Sometimes songwriters use both style and text and it is a great relief. Maybe you think this is the default, but I tell you it is not. At least not to the extent by which both are refined or cataloged. It’s a lot less poised to perish than anything else you’ve been sold this month, musically or otherwise. $7 on the bandcamp for the set.

TRACK | Dumb Idea – Piece By Piece

5/5 golden merles

The Freakin’ Split is two great sets of Hattiesburg, Mississippi, hardcore/punk in which each track burns brightly if briefly into existence. The cast amends and shuffles midway throughout but everything seems to share a common vision. Of course I latch onto maybe the most accessible segment and gesture toward the proverbial pasture: “Piece by Piece,” the rampant closer in which late on the tempo shifts and hints at what is to come, some further prospects of recourse to take when navigating a culture that is combusting all around us.

If you’re feeling some resonance with it after 10 seconds, the whole set comes as a great relief.

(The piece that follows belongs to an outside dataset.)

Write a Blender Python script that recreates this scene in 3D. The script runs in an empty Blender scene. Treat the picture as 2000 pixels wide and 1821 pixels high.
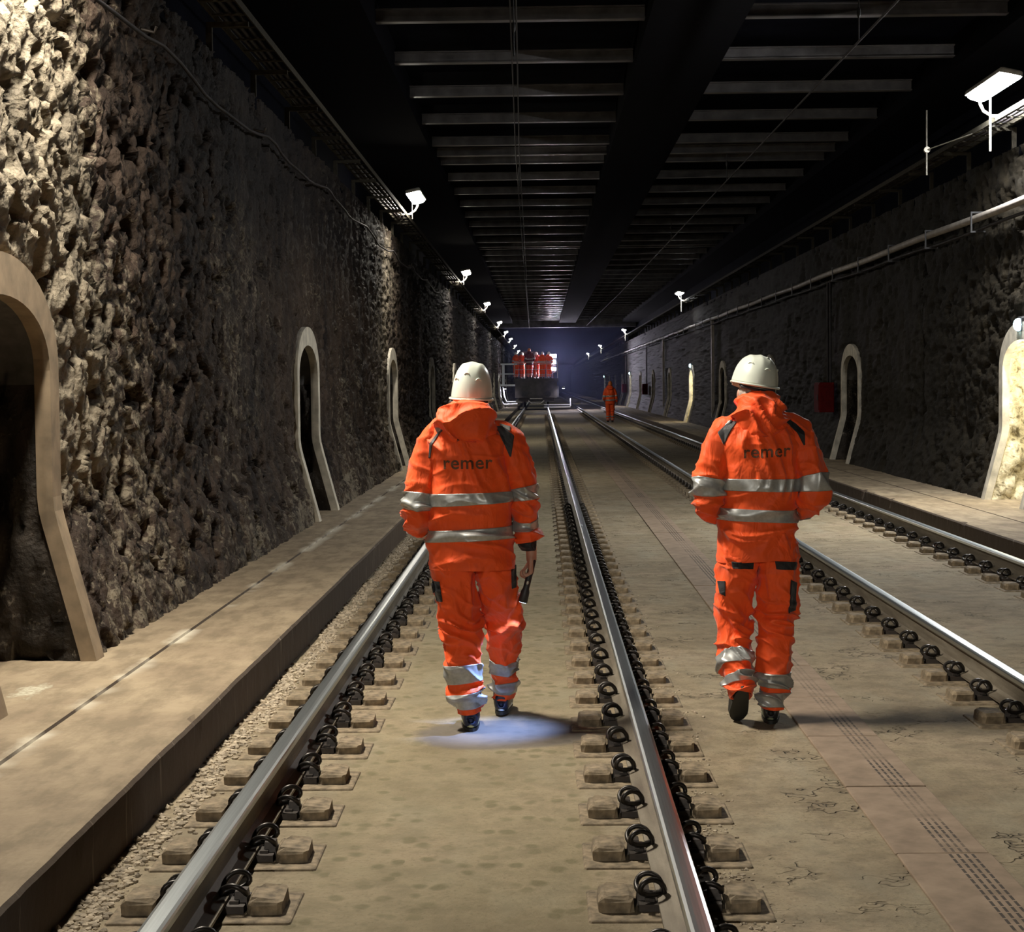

I may prefer Side A overall, but this is my favorite individual track. All across the runtime the form and function operate on the terms of the genre, but bigger, distinctly so, starkly within their own individuated/inventive modes of conduct, if you’re familiar enough to appreciate the terms. There’s tons of capable nuance in the alternating, impaled drum and octave scaling guitar; every modestly elongated track is rich in careful detail that is then smashed in celebration right in front of you.

If that is your idea of fun then probably you should buy the digital album from Earth Girl Tapes, name your price on the bandcamp.